Video : Bow Tie Knot

  • Start with the bow tie draped around your neck with the seams facing down and the right side longer than the left.
  • Place the right end over the left end, making an X-shape just below the chin.
  • Loop the longer end behind the ‘X’ to create a simple knot similar to the first knot while tying shoelaces. Pull tight and leave the longer end resting on your shoulder.
  • Placing your index finger on the widest part of the curve of the shorter end, fold it to create a bow shape. Place the folded tip across your collar with the shorter end as close to your neck as possible.
  • Holding the bow created above with the forefinger and thumb of your left hand, bring the longer end straight down over the shorter end in the middle of the bow.

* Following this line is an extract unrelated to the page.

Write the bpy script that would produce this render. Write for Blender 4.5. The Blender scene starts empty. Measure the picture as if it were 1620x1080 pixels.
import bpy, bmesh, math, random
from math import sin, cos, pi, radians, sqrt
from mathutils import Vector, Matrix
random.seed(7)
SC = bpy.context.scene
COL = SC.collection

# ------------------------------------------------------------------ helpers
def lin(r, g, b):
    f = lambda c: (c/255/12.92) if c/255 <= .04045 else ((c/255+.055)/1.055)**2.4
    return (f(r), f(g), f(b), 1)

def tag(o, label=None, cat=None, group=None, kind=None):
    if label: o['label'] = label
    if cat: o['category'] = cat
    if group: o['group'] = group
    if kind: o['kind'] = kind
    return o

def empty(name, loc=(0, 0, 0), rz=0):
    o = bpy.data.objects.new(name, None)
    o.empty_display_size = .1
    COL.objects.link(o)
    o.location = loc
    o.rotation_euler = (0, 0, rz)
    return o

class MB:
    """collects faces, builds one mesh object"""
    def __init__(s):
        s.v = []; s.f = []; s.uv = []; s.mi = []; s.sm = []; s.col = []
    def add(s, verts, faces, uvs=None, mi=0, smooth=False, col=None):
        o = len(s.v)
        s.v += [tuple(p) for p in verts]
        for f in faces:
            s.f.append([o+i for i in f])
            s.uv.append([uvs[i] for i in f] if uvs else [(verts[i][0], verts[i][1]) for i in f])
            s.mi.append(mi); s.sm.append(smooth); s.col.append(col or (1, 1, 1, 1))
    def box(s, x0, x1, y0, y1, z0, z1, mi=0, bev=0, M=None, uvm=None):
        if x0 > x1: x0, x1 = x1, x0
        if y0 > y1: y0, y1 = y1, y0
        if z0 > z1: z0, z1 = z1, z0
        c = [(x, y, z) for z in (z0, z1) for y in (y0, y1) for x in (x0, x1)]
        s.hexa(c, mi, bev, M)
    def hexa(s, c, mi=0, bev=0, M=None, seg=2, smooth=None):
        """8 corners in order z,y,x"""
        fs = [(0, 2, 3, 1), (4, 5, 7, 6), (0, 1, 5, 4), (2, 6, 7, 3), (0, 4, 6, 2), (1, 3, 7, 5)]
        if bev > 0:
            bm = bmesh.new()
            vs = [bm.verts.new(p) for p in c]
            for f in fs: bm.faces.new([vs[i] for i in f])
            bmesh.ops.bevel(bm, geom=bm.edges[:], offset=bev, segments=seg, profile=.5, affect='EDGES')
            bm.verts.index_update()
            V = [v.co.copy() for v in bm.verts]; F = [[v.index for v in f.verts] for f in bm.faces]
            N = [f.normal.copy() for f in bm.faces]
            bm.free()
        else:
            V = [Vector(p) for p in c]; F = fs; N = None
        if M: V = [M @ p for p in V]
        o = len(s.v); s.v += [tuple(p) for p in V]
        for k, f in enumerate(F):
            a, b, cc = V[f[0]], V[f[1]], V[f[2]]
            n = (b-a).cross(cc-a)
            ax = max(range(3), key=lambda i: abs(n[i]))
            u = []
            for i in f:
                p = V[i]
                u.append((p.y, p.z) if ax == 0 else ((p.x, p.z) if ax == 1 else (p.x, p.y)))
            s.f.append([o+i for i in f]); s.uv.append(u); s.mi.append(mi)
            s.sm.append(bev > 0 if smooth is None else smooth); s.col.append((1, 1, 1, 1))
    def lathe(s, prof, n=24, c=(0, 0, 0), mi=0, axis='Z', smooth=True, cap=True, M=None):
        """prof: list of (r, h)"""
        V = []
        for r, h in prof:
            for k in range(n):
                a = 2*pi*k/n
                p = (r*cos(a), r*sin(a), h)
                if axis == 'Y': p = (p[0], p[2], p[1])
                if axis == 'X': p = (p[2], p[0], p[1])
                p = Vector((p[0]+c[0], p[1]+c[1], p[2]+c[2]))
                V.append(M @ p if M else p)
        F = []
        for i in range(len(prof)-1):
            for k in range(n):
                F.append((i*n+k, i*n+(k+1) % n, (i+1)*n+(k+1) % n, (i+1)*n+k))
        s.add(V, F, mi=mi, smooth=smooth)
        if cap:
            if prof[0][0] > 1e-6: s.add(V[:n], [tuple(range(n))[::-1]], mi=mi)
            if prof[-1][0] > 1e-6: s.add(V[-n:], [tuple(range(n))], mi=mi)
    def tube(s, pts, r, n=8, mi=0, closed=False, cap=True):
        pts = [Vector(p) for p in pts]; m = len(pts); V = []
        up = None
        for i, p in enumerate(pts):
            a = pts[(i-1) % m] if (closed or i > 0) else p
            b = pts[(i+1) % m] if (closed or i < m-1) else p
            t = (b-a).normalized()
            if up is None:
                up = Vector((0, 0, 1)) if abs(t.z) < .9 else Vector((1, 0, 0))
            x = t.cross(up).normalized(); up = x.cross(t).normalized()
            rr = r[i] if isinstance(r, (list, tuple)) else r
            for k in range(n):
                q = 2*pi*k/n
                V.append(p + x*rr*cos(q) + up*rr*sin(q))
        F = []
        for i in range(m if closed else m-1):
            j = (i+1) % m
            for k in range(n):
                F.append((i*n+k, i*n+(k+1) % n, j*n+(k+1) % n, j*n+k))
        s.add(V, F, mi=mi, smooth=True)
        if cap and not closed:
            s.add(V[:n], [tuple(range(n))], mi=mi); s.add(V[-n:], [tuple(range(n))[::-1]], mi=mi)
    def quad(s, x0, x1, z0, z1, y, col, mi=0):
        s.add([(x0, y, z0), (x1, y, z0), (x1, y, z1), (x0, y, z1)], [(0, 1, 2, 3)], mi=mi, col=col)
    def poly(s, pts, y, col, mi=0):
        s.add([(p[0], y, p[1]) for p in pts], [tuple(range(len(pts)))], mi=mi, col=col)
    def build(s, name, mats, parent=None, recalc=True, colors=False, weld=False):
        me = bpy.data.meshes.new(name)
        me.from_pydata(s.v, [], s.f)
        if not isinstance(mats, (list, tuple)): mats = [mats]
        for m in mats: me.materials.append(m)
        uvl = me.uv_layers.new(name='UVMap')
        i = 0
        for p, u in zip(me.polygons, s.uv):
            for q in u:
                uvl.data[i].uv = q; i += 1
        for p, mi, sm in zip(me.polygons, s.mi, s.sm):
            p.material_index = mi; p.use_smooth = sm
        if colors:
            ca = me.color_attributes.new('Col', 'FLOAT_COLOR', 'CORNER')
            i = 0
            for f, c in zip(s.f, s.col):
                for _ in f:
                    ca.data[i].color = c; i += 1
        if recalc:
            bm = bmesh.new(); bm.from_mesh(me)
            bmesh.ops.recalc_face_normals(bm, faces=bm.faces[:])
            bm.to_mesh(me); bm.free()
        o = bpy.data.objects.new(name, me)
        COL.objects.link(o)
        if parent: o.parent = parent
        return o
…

  • Using your right hand, fold the longer end back towards the chest, pinch the fold and double the tip over to make a wing.
  • Tuck the folded tip of the longer end behind the folded tip of the shorter end and through the small loop you formed when you first passed it up behind the knot.
  • With the wings in place, tug the loops behind them to tighten the vertical front knot.
  • Hold the front of the knot down with one finger, and wriggle the wings until they’re symmetrical.
  • Make final adjustments. Ensure your bow tie lies flat and horizontal against your collarbone. You’re done! Now you know how to tie a tie AND how to tie a bow tie.